Kommentar Agrarreform: Wie man den Traktor wendet
Die EU-Agrarmilliarden fließen noch immer in die falsche Richtung. Daran ändert auch das geplante Reförmchen nichts.
D ie Ausgangsbedingungen für eine Agrarreform in der Europäischen Union sind so günstig wie seit langem nicht: eine hohe Nachfrage nach Lebensmitteln, neue Märkte für Bioenergie und in Frankreich ein frisch gewählter Präsident, der seine Basis weniger in der ländlichen Bevölkerung als in der Unternehmerelite seines Landes sieht. Doch im Vergleich zu dem, was Agrarkommissar Franz Fischler 1993 unter deutlich schlechteren Vorzeichen forderte, sind die Vorschläge der Barroso-Kommission äußerst zaghaft.
Es stimmt zwar: Fischlers Weichenstellung hat Wirkung gezeigt. Der Anteil des Agrarbudgets am EU-Haushalt nimmt seit Jahren ständig ab. Inzwischen teilen sich 27 Mitgliedsländer einen Topf, aus dem sich ursprünglich 15 Länder bedienen konnten. Doch die gestern veröffentlichten Subventionszahlen aus Brandenburg zeigen, dass der Traktor noch immer in die falsche Richtung fährt.

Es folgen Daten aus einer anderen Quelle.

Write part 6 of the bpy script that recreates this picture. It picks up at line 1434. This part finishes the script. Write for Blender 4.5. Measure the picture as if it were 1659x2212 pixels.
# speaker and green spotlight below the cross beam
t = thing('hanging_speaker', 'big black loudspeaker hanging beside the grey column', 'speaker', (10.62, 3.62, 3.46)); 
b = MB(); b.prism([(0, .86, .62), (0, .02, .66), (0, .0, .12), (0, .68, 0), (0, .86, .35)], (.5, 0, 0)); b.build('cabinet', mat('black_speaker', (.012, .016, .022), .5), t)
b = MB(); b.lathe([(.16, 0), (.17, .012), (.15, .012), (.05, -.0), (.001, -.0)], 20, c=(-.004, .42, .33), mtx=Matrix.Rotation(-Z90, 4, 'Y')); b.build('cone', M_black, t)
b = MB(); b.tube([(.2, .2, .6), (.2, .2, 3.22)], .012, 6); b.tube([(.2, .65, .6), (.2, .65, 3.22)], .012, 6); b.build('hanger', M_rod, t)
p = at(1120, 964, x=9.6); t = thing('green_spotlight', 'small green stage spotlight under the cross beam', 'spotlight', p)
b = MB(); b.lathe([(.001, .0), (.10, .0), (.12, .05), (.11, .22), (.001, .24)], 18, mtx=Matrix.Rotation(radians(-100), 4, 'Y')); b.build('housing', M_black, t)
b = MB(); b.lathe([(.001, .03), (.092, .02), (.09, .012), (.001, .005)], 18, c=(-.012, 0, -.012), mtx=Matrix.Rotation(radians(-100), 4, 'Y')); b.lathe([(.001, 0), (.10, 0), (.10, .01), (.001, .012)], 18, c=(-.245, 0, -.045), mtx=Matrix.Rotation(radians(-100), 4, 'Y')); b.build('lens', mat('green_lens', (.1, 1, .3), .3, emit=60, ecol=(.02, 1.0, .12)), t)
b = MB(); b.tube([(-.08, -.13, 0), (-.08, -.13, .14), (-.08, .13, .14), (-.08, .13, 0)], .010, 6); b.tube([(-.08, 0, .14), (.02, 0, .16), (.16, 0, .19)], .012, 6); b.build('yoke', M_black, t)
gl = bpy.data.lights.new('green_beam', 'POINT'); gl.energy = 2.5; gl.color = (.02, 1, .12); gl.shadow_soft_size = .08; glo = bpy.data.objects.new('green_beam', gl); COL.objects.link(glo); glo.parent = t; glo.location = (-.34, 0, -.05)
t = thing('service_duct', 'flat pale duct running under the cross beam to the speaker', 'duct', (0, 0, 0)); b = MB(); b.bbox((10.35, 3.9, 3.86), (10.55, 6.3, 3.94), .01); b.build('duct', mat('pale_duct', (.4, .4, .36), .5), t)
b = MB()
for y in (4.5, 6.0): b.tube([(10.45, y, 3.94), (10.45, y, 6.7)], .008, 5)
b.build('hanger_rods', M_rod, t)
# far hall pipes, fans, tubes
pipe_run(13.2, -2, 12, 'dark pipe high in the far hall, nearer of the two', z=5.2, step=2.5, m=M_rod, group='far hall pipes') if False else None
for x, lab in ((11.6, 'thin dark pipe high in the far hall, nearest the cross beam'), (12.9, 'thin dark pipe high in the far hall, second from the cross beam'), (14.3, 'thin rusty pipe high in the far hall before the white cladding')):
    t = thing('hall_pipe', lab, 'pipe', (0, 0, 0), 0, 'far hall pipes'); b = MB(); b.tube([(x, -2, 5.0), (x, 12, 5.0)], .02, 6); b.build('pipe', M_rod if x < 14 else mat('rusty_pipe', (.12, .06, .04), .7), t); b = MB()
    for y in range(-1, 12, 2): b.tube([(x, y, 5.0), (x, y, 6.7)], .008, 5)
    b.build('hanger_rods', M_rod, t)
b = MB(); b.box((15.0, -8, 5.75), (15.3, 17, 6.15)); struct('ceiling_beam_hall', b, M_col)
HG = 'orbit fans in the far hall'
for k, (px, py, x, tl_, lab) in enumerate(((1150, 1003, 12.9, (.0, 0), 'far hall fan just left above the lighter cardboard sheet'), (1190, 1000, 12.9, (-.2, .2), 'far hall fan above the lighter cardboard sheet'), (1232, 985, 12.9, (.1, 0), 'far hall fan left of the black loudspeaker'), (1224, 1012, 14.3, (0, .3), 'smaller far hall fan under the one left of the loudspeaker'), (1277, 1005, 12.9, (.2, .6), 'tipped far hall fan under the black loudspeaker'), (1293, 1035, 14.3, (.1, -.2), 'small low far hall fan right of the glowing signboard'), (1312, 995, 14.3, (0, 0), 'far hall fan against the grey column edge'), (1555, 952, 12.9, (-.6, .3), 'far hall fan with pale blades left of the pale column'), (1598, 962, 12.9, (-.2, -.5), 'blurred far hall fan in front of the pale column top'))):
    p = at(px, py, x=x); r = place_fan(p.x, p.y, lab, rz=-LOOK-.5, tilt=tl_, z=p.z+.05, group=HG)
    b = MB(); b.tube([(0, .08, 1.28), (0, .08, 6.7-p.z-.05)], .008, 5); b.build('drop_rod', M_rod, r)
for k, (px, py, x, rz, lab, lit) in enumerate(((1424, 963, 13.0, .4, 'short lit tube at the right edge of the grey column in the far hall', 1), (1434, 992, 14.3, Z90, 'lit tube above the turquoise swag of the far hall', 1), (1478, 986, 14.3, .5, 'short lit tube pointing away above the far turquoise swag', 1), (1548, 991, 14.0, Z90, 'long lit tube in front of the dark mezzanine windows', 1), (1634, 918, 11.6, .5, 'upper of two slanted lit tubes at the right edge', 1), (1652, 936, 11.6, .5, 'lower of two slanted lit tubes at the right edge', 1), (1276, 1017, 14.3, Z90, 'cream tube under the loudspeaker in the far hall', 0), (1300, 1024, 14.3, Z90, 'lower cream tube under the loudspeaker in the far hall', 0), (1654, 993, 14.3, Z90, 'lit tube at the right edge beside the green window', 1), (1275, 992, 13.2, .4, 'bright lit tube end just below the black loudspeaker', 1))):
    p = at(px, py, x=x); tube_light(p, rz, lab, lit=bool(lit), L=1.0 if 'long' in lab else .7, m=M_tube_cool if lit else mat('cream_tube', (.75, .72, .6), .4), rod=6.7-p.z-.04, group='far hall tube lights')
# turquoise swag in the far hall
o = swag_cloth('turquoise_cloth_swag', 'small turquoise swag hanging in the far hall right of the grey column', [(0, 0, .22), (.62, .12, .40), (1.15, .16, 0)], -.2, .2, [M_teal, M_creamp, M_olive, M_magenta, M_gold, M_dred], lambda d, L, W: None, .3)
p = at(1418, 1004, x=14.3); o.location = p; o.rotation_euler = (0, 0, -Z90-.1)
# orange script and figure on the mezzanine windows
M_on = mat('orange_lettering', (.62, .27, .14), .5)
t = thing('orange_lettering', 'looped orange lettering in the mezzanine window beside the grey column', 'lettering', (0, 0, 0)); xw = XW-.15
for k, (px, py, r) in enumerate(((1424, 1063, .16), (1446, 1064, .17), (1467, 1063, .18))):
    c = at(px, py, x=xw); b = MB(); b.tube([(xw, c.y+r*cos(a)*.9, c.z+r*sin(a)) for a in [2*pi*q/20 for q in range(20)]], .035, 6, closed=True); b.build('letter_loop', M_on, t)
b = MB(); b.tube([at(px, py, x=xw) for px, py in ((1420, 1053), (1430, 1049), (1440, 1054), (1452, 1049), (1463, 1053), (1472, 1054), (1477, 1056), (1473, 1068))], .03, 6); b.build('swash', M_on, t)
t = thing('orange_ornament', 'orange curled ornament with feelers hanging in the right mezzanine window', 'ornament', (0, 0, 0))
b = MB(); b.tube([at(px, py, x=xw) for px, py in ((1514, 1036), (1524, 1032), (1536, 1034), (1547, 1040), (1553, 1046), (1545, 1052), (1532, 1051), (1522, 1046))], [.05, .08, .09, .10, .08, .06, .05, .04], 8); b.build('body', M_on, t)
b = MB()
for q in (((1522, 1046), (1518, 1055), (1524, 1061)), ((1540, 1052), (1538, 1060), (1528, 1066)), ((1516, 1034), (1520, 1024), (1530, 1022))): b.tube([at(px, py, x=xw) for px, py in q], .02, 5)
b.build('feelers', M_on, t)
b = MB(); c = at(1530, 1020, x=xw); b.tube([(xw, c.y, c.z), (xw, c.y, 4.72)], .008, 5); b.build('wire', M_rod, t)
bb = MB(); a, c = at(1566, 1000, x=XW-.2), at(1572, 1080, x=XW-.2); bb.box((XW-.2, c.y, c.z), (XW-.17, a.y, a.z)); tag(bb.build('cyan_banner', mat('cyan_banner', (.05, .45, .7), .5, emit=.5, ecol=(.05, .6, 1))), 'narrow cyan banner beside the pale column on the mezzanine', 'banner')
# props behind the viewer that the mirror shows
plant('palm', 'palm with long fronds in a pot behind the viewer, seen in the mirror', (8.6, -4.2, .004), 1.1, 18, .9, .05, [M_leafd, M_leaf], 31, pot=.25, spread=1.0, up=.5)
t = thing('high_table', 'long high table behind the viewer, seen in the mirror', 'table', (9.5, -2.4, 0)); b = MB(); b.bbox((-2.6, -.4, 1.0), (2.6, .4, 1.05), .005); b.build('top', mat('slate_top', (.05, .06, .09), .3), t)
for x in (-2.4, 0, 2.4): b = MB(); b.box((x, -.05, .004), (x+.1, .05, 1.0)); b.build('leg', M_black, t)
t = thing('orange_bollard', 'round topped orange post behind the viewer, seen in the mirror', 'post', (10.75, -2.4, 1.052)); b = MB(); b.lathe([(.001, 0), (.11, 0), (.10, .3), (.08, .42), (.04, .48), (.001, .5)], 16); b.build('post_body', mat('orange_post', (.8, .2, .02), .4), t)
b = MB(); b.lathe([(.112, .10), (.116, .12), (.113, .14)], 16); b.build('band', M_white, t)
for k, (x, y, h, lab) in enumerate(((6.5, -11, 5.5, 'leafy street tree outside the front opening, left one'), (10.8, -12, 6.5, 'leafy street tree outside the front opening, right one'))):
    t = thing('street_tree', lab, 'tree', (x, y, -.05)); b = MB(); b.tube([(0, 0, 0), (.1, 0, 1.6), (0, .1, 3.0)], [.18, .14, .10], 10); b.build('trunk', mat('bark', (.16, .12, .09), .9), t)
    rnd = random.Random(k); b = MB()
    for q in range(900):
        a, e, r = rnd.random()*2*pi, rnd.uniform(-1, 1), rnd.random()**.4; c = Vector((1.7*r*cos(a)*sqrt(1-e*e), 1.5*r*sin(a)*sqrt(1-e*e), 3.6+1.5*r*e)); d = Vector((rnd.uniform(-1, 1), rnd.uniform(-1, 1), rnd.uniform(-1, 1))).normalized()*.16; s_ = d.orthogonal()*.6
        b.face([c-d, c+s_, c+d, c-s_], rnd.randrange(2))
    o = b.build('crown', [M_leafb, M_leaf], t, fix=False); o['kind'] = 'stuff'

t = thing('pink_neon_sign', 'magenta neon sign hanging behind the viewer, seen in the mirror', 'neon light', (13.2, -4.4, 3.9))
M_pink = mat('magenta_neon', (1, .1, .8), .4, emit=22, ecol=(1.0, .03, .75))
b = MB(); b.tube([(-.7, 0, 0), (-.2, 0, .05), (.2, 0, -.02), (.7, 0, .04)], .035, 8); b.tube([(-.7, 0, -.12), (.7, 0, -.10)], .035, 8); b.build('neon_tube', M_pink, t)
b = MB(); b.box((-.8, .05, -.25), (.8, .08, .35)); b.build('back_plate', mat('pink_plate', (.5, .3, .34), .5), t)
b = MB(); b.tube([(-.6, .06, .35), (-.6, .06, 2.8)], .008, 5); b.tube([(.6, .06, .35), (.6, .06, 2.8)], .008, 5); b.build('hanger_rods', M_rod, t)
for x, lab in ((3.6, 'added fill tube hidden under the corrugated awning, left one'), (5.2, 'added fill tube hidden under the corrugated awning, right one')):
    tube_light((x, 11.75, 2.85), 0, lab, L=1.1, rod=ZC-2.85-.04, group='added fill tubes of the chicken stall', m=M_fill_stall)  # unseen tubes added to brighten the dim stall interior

Da braucht es gar keine Skandalgeschichten über Golfplätze in Irland, die mit Grünlandprämien gefördert werden oder den Großgrundbesitz der Queen, der jährlich Millionen abschöpft. Es genügt ein Blick über den Zaun des nächsten Großbauern. 1,5 Prozent der Brandenburger Betriebe kassierten 2005 ein Viertel sämtlicher von Brüssel überwiesener Direktzahlungen - ganz egal, ob sie nachhaltig wirtschafteten oder nicht, Arbeitsplätze schafften oder abbauten. Daran wird auch das geplante Reförmchen wenig ändern. Ab 100.000 Euro Jahresprämie aufwärts sollen stufenweise ein paar Prozent vom Kuchen abgeschnitten werden. Und schon bei diesem Vorschlag schreit der deutsche Bauernverband schmerzgequält auf.
Niemand hindert Nicolas Sarkozy daran, wenn in der zweiten Jahreshälfte 2008 unter französischer Ratspräsidentschaft das Reformpaket ausformuliert wird, ehrgeizigere Ziele anzustreben. Sollte bis dahin der neue EU-Vertrag in Kraft sein, könnte er sich dafür sogar Rückendeckung aus dem EU-Parlament holen. Denn mit der Selbstbedienung der Regierungen ist es dann vorbei. Das Parlament darf mitentscheiden, wie die Agrarmilliarden ausgegeben werden.